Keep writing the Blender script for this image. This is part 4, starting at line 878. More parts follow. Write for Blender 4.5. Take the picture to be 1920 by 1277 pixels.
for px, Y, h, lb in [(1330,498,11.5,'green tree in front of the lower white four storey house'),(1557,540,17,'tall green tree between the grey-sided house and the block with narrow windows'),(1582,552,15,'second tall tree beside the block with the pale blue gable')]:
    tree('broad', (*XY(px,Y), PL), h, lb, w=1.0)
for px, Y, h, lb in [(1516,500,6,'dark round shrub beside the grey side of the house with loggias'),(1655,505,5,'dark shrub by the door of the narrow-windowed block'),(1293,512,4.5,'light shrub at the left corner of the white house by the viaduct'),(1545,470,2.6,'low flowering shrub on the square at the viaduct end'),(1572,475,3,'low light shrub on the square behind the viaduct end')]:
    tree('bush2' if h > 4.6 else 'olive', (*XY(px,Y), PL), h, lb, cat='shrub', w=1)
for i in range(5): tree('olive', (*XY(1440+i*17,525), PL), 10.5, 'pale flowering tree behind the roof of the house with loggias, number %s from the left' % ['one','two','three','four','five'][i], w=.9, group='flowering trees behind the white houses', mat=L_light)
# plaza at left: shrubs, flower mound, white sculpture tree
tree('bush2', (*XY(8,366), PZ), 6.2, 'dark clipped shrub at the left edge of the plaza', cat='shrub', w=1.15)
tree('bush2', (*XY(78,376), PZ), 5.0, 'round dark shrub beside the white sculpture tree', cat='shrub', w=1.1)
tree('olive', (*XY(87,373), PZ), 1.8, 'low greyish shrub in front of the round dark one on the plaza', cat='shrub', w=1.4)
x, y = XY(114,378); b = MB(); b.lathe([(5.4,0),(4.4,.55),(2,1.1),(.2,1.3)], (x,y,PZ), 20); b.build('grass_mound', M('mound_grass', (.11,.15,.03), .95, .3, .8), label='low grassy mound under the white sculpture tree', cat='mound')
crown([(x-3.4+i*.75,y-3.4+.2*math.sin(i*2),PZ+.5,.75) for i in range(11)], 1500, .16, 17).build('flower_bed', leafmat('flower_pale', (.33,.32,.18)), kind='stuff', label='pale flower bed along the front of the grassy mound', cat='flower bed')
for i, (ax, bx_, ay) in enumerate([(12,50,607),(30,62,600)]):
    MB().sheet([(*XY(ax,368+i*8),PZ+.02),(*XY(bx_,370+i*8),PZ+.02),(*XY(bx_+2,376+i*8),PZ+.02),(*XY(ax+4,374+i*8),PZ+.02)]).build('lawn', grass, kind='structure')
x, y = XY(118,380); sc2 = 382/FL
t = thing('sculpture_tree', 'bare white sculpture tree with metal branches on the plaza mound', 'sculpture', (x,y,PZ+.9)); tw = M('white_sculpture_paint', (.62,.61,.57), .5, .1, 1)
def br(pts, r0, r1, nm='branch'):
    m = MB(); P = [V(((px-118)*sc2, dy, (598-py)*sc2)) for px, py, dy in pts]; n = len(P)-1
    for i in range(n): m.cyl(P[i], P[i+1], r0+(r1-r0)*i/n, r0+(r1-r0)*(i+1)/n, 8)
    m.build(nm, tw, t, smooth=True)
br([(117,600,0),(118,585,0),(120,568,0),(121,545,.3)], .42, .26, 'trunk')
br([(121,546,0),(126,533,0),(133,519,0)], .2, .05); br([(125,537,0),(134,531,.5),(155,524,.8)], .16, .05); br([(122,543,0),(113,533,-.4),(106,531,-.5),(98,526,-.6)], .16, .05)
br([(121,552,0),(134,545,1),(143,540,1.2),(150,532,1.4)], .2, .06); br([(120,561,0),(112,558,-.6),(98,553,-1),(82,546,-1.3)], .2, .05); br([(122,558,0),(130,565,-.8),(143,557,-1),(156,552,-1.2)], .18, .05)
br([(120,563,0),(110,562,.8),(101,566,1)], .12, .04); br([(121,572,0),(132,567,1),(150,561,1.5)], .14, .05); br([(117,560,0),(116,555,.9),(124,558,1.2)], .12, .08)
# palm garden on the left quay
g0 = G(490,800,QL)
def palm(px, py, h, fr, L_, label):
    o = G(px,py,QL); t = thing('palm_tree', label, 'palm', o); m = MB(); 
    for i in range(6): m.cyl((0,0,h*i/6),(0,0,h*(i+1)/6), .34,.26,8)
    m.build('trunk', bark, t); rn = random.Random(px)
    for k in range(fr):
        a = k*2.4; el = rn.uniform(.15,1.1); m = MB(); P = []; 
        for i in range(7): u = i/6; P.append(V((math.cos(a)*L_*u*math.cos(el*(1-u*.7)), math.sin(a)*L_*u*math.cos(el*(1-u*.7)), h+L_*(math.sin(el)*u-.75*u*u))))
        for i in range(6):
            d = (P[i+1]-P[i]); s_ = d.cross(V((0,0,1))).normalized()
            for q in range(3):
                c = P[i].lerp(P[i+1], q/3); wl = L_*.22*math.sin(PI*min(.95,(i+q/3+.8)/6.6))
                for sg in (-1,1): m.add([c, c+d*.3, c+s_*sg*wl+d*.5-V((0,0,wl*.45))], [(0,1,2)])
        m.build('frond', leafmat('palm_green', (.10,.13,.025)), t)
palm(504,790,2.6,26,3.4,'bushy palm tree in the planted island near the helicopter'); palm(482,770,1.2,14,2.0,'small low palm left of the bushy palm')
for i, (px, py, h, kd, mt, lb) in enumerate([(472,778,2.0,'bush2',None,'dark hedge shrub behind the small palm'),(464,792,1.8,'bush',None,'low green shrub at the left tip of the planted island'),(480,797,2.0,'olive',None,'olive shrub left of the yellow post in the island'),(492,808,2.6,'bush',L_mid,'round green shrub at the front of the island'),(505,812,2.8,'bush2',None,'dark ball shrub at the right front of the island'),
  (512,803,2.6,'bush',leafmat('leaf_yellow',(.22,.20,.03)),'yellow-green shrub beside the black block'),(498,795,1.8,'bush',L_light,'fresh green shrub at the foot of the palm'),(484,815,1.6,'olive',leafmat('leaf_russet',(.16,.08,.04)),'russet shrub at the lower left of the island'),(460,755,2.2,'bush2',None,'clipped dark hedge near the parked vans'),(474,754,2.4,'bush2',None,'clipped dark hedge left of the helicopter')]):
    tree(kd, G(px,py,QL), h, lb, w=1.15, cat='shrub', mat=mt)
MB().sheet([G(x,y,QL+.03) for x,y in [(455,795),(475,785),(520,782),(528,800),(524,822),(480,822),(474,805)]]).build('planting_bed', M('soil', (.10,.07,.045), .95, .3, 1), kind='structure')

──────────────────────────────

**TASK DIRECTIONS:**
Please return the data above exactly as given.

**EXERCISE SOLUTION:**
Keep writing the Blender script for this image. This is part 4, starting at line 878. More parts follow. Write for Blender 4.5. Take the picture to be 1920 by 1277 pixels.
for px, Y, h, lb in [(1330,498,11.5,'green tree in front of the lower white four storey house'),(1557,540,17,'tall green tree between the grey-sided house and the block with narrow windows'),(1582,552,15,'second tall tree beside the block with the pale blue gable')]:
    tree('broad', (*XY(px,Y), PL), h, lb, w=1.0)
for px, Y, h, lb in [(1516,500,6,'dark round shrub beside the grey side of the house with loggias'),(1655,505,5,'dark shrub by the door of the narrow-windowed block'),(1293,512,4.5,'light shrub at the left corner of the white house by the viaduct'),(1545,470,2.6,'low flowering shrub on the square at the viaduct end'),(1572,475,3,'low light shrub on the square behind the viaduct end')]:
    tree('bush2' if h > 4.6 else 'olive', (*XY(px,Y), PL), h, lb, cat='shrub', w=1)
for i in range(5): tree('olive', (*XY(1440+i*17,525), PL), 10.5, 'pale flowering tree behind the roof of the house with loggias, number %s from the left' % ['one','two','three','four','five'][i], w=.9, group='flowering trees behind the white houses', mat=L_light)
# plaza at left: shrubs, flower mound, white sculpture tree
tree('bush2', (*XY(8,366), PZ), 6.2, 'dark clipped shrub at the left edge of the plaza', cat='shrub', w=1.15)
tree('bush2', (*XY(78,376), PZ), 5.0, 'round dark shrub beside the white sculpture tree', cat='shrub', w=1.1)
tree('olive', (*XY(87,373), PZ), 1.8, 'low greyish shrub in front of the round dark one on the plaza', cat='shrub', w=1.4)
x, y = XY(114,378); b = MB(); b.lathe([(5.4,0),(4.4,.55),(2,1.1),(.2,1.3)], (x,y,PZ), 20); b.build('grass_mound', M('mound_grass', (.11,.15,.03), .95, .3, .8), label='low grassy mound under the white sculpture tree', cat='mound')
crown([(x-3.4+i*.75,y-3.4+.2*math.sin(i*2),PZ+.5,.75) for i in range(11)], 1500, .16, 17).build('flower_bed', leafmat('flower_pale', (.33,.32,.18)), kind='stuff', label='pale flower bed along the front of the grassy mound', cat='flower bed')
for i, (ax, bx_, ay) in enumerate([(12,50,607),(30,62,600)]):
    MB().sheet([(*XY(ax,368+i*8),PZ+.02),(*XY(bx_,370+i*8),PZ+.02),(*XY(bx_+2,376+i*8),PZ+.02),(*XY(ax+4,374+i*8),PZ+.02)]).build('lawn', grass, kind='structure')
x, y = XY(118,380); sc2 = 382/FL
t = thing('sculpture_tree', 'bare white sculpture tree with metal branches on the plaza mound', 'sculpture', (x,y,PZ+.9)); tw = M('white_sculpture_paint', (.62,.61,.57), .5, .1, 1)
def br(pts, r0, r1, nm='branch'):
    m = MB(); P = [V(((px-118)*sc2, dy, (598-py)*sc2)) for px, py, dy in pts]; n = len(P)-1
    for i in range(n): m.cyl(P[i], P[i+1], r0+(r1-r0)*i/n, r0+(r1-r0)*(i+1)/n, 8)
    m.build(nm, tw, t, smooth=True)
br([(117,600,0),(118,585,0),(120,568,0),(121,545,.3)], .42, .26, 'trunk')
br([(121,546,0),(126,533,0),(133,519,0)], .2, .05); br([(125,537,0),(134,531,.5),(155,524,.8)], .16, .05); br([(122,543,0),(113,533,-.4),(106,531,-.5),(98,526,-.6)], .16, .05)
br([(121,552,0),(134,545,1),(143,540,1.2),(150,532,1.4)], .2, .06); br([(120,561,0),(112,558,-.6),(98,553,-1),(82,546,-1.3)], .2, .05); br([(122,558,0),(130,565,-.8),(143,557,-1),(156,552,-1.2)], .18, .05)
br([(120,563,0),(110,562,.8),(101,566,1)], .12, .04); br([(121,572,0),(132,567,1),(150,561,1.5)], .14, .05); br([(117,560,0),(116,555,.9),(124,558,1.2)], .12, .08)
# palm garden on the left quay
g0 = G(490,800,QL)
def palm(px, py, h, fr, L_, label):
    o = G(px,py,QL); t = thing('palm_tree', label, 'palm', o); m = MB(); 
    for i in range(6): m.cyl((0,0,h*i/6),(0,0,h*(i+1)/6), .34,.26,8)
    m.build('trunk', bark, t); rn = random.Random(px)
    for k in range(fr):
        a = k*2.4; el = rn.uniform(.15,1.1); m = MB(); P = []; 
        for i in range(7): u = i/6; P.append(V((math.cos(a)*L_*u*math.cos(el*(1-u*.7)), math.sin(a)*L_*u*math.cos(el*(1-u*.7)), h+L_*(math.sin(el)*u-.75*u*u))))
        for i in range(6):
            d = (P[i+1]-P[i]); s_ = d.cross(V((0,0,1))).normalized()
            for q in range(3):
                c = P[i].lerp(P[i+1], q/3); wl = L_*.22*math.sin(PI*min(.95,(i+q/3+.8)/6.6))
                for sg in (-1,1): m.add([c, c+d*.3, c+s_*sg*wl+d*.5-V((0,0,wl*.45))], [(0,1,2)])
        m.build('frond', leafmat('palm_green', (.10,.13,.025)), t)
palm(504,790,2.6,26,3.4,'bushy palm tree in the planted island near the helicopter'); palm(482,770,1.2,14,2.0,'small low palm left of the bushy palm')
for i, (px, py, h, kd, mt, lb) in enumerate([(472,778,2.0,'bush2',None,'dark hedge shrub behind the small palm'),(464,792,1.8,'bush',None,'low green shrub at the left tip of the planted island'),(480,797,2.0,'olive',None,'olive shrub left of the yellow post in the island'),(492,808,2.6,'bush',L_mid,'round green shrub at the front of the island'),(505,812,2.8,'bush2',None,'dark ball shrub at the right front of the island'),
  (512,803,2.6,'bush',leafmat('leaf_yellow',(.22,.20,.03)),'yellow-green shrub beside the black block'),(498,795,1.8,'bush',L_light,'fresh green shrub at the foot of the palm'),(484,815,1.6,'olive',leafmat('leaf_russet',(.16,.08,.04)),'russet shrub at the lower left of the island'),(460,755,2.2,'bush2',None,'clipped dark hedge near the parked vans'),(474,754,2.4,'bush2',None,'clipped dark hedge left of the helicopter')]):
    tree(kd, G(px,py,QL), h, lb, w=1.15, cat='shrub', mat=mt)
MB().sheet([G(x,y,QL+.03) for x,y in [(455,795),(475,785),(520,782),(528,800),(524,822),(480,822),(474,805)]]).build('planting_bed', M('soil', (.10,.07,.045), .95, .3, 1), kind='structure')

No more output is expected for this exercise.